§ **Directions**:
Go through the data below. Pull out every line that has the word "scene".

§ **Data**:
-- start --
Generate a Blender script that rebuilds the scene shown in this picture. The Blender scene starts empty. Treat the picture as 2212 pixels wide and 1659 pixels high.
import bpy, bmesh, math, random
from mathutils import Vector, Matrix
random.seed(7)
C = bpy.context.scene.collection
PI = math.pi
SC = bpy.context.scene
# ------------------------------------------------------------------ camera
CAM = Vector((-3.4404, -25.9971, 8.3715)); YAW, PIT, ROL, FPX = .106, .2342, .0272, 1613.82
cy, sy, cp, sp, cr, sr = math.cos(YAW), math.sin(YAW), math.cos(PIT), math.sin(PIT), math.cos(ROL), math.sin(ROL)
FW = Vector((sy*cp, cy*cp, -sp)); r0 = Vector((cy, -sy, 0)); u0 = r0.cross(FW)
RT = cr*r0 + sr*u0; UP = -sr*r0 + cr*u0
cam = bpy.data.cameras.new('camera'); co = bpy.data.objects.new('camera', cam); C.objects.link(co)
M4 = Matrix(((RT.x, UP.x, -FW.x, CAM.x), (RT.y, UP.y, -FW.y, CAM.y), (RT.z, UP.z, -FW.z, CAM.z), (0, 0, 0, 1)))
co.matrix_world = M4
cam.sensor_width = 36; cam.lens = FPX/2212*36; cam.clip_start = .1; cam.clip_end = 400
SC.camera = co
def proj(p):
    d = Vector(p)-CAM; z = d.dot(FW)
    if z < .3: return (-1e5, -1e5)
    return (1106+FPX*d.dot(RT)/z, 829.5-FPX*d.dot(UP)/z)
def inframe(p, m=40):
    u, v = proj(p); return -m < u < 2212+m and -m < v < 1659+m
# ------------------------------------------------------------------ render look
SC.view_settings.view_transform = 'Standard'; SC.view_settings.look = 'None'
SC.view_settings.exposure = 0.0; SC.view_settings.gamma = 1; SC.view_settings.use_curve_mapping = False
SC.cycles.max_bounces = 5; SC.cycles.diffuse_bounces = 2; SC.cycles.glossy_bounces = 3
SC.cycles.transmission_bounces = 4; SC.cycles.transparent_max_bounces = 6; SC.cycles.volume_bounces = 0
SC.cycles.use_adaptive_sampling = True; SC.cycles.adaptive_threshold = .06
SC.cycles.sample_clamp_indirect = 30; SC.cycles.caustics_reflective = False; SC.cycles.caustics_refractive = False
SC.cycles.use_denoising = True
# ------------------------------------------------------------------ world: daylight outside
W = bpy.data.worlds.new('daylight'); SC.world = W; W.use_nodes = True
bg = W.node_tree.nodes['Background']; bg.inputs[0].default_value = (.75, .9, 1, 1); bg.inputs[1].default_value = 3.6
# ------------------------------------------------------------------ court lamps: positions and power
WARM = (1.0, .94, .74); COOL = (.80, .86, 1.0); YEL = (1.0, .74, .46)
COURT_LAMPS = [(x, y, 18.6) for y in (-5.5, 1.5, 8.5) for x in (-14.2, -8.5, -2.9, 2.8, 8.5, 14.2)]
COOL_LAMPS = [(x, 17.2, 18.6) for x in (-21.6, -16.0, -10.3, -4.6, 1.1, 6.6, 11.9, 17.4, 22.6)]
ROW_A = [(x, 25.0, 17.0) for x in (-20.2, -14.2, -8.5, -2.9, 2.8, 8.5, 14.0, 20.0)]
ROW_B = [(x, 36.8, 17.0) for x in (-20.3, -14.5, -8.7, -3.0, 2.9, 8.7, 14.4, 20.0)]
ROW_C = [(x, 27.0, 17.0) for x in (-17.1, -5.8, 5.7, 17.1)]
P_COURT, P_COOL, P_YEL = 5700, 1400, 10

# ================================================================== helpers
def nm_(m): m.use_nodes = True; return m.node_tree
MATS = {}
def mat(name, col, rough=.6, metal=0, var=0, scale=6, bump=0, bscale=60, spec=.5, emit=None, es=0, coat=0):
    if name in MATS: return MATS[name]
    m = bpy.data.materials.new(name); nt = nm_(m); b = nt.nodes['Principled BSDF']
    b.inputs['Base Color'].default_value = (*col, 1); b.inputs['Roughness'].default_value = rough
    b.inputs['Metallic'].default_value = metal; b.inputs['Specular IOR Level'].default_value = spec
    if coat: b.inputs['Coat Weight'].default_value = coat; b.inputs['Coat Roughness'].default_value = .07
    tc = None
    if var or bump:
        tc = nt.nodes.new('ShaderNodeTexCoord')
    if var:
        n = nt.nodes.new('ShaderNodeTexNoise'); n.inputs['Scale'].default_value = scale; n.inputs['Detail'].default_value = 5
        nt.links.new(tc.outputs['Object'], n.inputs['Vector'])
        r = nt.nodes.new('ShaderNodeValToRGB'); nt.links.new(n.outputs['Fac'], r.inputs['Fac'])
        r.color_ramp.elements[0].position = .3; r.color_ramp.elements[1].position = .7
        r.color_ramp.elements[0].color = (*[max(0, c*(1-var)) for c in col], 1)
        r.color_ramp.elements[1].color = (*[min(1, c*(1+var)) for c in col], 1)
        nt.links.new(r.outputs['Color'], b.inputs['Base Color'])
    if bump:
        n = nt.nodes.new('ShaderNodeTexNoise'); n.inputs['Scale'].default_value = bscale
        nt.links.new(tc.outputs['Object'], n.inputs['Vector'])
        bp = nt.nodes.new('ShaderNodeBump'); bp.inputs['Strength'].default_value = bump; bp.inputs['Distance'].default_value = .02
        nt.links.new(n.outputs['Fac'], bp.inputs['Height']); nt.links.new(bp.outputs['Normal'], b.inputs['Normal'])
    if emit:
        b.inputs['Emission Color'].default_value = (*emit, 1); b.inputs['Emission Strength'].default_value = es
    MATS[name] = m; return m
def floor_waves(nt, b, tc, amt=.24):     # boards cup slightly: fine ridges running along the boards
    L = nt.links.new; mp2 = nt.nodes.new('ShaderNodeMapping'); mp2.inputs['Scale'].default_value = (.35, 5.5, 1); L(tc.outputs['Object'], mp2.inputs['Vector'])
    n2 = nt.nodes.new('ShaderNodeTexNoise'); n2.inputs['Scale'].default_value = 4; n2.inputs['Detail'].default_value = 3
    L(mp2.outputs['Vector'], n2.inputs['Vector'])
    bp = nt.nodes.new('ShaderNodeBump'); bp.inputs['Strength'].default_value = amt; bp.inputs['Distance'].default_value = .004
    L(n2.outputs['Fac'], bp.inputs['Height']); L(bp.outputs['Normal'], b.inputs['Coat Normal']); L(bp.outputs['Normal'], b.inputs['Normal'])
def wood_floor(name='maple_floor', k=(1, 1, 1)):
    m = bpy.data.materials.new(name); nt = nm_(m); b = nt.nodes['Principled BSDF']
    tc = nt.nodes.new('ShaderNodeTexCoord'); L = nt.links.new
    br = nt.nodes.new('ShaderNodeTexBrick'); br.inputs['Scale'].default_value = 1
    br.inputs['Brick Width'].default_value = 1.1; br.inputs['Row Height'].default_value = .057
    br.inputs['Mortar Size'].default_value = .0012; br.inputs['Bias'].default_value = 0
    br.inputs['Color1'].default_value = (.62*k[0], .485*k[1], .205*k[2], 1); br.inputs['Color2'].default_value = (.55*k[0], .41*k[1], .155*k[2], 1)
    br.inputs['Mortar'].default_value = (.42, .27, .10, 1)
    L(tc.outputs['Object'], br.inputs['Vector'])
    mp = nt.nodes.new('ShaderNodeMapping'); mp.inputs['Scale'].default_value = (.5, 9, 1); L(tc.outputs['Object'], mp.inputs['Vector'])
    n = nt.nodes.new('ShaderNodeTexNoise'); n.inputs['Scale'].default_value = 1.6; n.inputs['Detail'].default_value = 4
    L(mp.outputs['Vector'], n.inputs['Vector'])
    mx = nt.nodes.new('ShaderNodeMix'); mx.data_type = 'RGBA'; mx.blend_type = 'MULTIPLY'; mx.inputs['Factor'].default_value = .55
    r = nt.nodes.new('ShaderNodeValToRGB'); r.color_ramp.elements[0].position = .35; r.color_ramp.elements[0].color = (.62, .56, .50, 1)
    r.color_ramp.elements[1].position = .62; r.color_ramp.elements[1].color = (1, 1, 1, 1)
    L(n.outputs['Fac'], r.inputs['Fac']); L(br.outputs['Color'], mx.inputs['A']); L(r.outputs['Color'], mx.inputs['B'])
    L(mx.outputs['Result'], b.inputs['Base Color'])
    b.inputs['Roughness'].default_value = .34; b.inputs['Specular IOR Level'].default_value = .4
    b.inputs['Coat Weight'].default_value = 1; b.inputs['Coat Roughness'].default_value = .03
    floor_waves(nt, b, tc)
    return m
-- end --
§ **Finished task**:
Generate a Blender script that rebuilds the scene shown in this picture. The Blender scene starts empty. Treat the picture as 2212 pixels wide and 1659 pixels high.
C = bpy.context.scene.collection
SC = bpy.context.scene